No. The type of an object cannot change through its lifetime.
Let's say I have a class A that inherits from its parent class B, and there is another class C that also inherits from class B. Is there a way to change this pointer of class A to class C at run time?
No.
At best, you could destroy the original object, and reuse its memory to create another object. Obviously the size and alignment of the memory must be sufficient for the new type. Any reference (which includes pointers such as this
in a member function) to the old object will have been invalidated by the destruction of the original object. Reuse of storage is an advanced topic which I don't recommend to beginners.
Upvotes: 1
Reputation: 10606
There is no valid way to do this for one simple reason - in your class inheritance structure, an object of class A
cannot be also an object of class C
. In C++, two objects of different types can have the same address if and only if one of the objects is a subobject of the other, which is not your case. If you cast a pointer to A
to a pointer to C
, the pointer will still refer to an object of type A
, and dereferencing the casted pointer would result in undefined behavior.

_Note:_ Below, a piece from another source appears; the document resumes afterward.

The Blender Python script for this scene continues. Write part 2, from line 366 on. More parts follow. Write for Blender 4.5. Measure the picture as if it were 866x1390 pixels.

Most probably, what you want to do is to create an object of class C
from an object of class A
. You can use a converting constructor or a conversion operator to implement this.
Note that if what you really want is to reuse the storage allocated for the object of type A
, you will still need to destroy the object A
first and then construct the object C
. You will have to save any relevant data from A
before destroying it to be able to construct C
with the data.
Upvotes: 0
Reputation: 3372
You cant and you shouldn't. The reason is pretty simple. Take a look at this code,
class Base {
public:
Base() {}
virtual void SayHello() {}
};
class A_Derived : public Base {
public:
A_Derived() {}
virtual void SayHello() override { ... }
void SayAllo() { ... }
};
class B_Derived : public Base {
public:
B_Derived() {}
virtual void SayHello() override { ... }
void SayBello() { ... }
};
Now when is we assign the A_Derived
class pointer to B_Derived
, the compiler will allow to call the SayBello
method. This is because for the compiler, its a B_Derived
class pointer, it doesn't know about the actual pointer data is pointing at a data block of A_Derived
(because inheritance is not compile time, its runtime). So what happens when you call SayBello
using that pointer? Its gonna be undefined behavior. You see the issue?
This is why you cant do it (logically and also using C++ style casting).